Watch: Kamlabai, the documentary

In every film, it is the form that took time for Reena, not the filmmaking itself. Having studied and worked as an editor, I wondered how comfortable she felt directing films. She says it was not hard to be a director, she had made films as part of her course at the FTII, but finding the form was the hard part. In On an Express Highway, she was not allowed to shoot the woman whose story she was telling, nor to use her voice. She had thought of opting out of the film, even though she got funding this time (for Kamlabai, she hadn’t).

But she kept going and found her form. She narrates in the film how Jignya, the woman, had a similar background as her—urban educated, having a job. She narrates how in trying to understand why Jignya renounced everything and chose the life of a sadhvi, she began looking at her own life. I ask her why.
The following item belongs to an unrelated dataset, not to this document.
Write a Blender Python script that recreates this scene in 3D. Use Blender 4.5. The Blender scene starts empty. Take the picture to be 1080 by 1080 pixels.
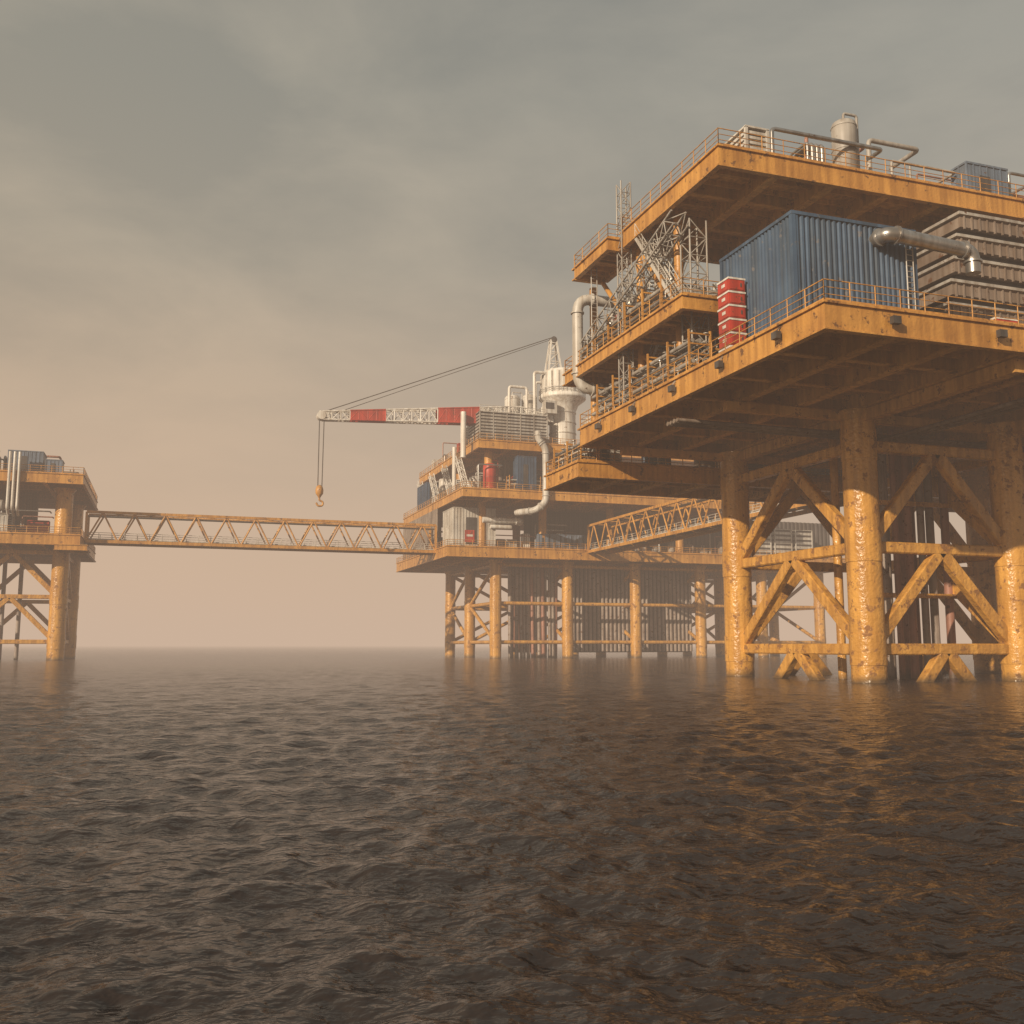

“What are the things that she is talking about? She is talking about controlling jealousy and anger, the kind of emotions that are bothersome in your daily life; you are not stopping to think about yourself. She is only talking about a way to be, she takes up renunciation so that there is no impediment in that pursuit. No distraction. I am perpetually distracted,” Reena says.

Watch: Trailer of On an Express Hgihway

Both Kamlabai and On an Express Highway are part of the 14th IDSFFK. The festival which began on August 26 in Thiruvananthapuram would conclude on August 31. Reena has made 10 documentaries, and edited more than 50 films. It is difficult to tell her films apart. A third film she’s made, which is also part of the festival, is Skin Deep, showing six fictionalised narratives of women, about body image and self identity. One of the women is a body builder, and in the documentary, you hear how her mother and brother make the usual patriarchal remarks—no one will marry her because of what she chose says the mother; the brother says that he wouldn’t want his girlfriend to be in such a profession, because she has to be home and not be stronger than him.

Such reactions never make her angry, Reena says. “I think as a documentary filmmaker you have to accept a lot of things that are shared with you. And I spent one year researching Skin Deep. I met a lot of women who had shared their experiences or their emotions around body, image and self-identity. So I wasn’t surprised. I knew what it was like. Any woman knows what it is like. He (the body builder’s brother) is not surprising. He was candid. I was absolutely floored that he could be unselfconscious in front of the camera. I was so grateful because I was getting all of this. As a filmmaker you are also jubilating about the material you are getting.”

Unless someone says on camera that they shot somebody, she is not going to be morally shocked or outraged, simply because it is so typical, she says.

Watch: A segment of Skin Deep

It is almost like Reena is cut out for the profession. And after choosing a line of work on a “whim” she has become so very clear about what she wants. In 2000, Reena won another National Award – for best editing – for her work in Sanjay Kak’s In the Forest Hangs a Bridge. Even so, she is pleasantly surprised at winning the lifetime achievement award at the IDSFFK. She considers herself largely as a technician, though she understands the award is to celebrate her many roles—as editor, director, curator and mentor. The only plea she’d like to make to the government of Kerala – a state from where hundreds of short films and documentaries are made every year – is to have funding for documentary makers.